Gravity on Death Star 1

GRAVITY ON DEATH STAR 1

INTRODUCTION

The Death Star is a battle station in the Star wars movie series. The first Death Star or Death Star 1 makes its appearance in Star wars episode 4: A New Hope. It took 20 years to build right from scratch. It is a battle station, meaning it can destroy almost anything using its super laser weapon. The Death Star is powered by Nuclear reactors right in its core. These reactors provide enough power to run the laser and the station as a whole. The Death star is home to almost a million people including soldiers, droids, fighter jets, commanders, engineers and of course Darth Vader!

The location of Death Star 1 is always classified and hence it is never close to any planet unless it’s planning to blow it up!

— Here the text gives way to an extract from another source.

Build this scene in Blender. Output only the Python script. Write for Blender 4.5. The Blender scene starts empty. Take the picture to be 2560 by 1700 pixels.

This means the station is not a satellite but a free object in deep space. The Death star was eventually destroyed by Luke Skywalker by injecting a proton onto the heavily guarded reactor exhaust port at the northern hemisphere.

Let’s analyze some physical characteristics of the Death Star 1 and how will things turn out in the real world should there be a Death Star.

ASSUMPTIONS

• The Death Star is a homogeneous sphere
• It is completely made out of steel

PHYSICAL CHARACTERISTICS

• The diameter of Death Star 1 [d] = 160 km
• Radius r = d/2 = 160/2 = 80 km = 80*10³ m
• The death star doesn’t rotate, so gravity will be same at pole and equator.

CALCULATION

Volume v = (4/3)*π*r³                                                                                                                   (1)

                 = (4/3)*3.14*(80*10³)³

                 = 2.1435*10¹⁵ m³

Now Density ρ = mass/volume                                                                                                      (2)

Density of steel ρ = 7800 kg/m³

So mass = density * volume

                = ρ * v

                = 7800 * 2.1435*10¹⁵

                = 1.6719*10¹⁹ kg

The acceleration due to gravity of Death Star 1

g = GM/R²                                                                                                                                       (3)

g – Gravity of Death Star 1

G – Universal Gravitation constant [G = 6.67 * 10^-11 Nm²/kg²]

M – Mass of Death Star [kg]

R – Radius of Death Star [m]

g = [6.67*10^-11 *1.6719*10¹⁹]/ [80*1000]²

   = 0.1742 m/s²

This value of g is smaller than that of moon. It will not be easy to walk but very easy to jump as high as possible. The gravity will be same at both poles and the equator since the Death Star doesn’t rotate. With such a low gravity, one may feel weightless and move just by jumping although we didn’t see anything like that in the movie. The gravity in fact is strong enough to prevent space workers from escaping to infinite space since it’ll always attract them. The Death Star can overcome this situation by accelerating at 9.8 m/s² so that everybody on board feels just like earth.

Now let’s determine the escape velocity of Death Star 1.

The escape velocity of Death Star 1

v = √2GM/R                                                                                                                                  (4)

   = √2*6.67*10^-11 *1.6719*10¹⁹/ [80*1000]

   = 166.9698 m/s

This looks like a small number but it is not easy to achieve without any planes. One can escape the death star by using fighter jets but one cannot escape just by jumping.

CONCLUSION

Thus we determined the acceleration due to gravity and escape velocity of Death Star 1. Both values were considerably small compared to Earth but sufficient enough to sustain and support life aboard.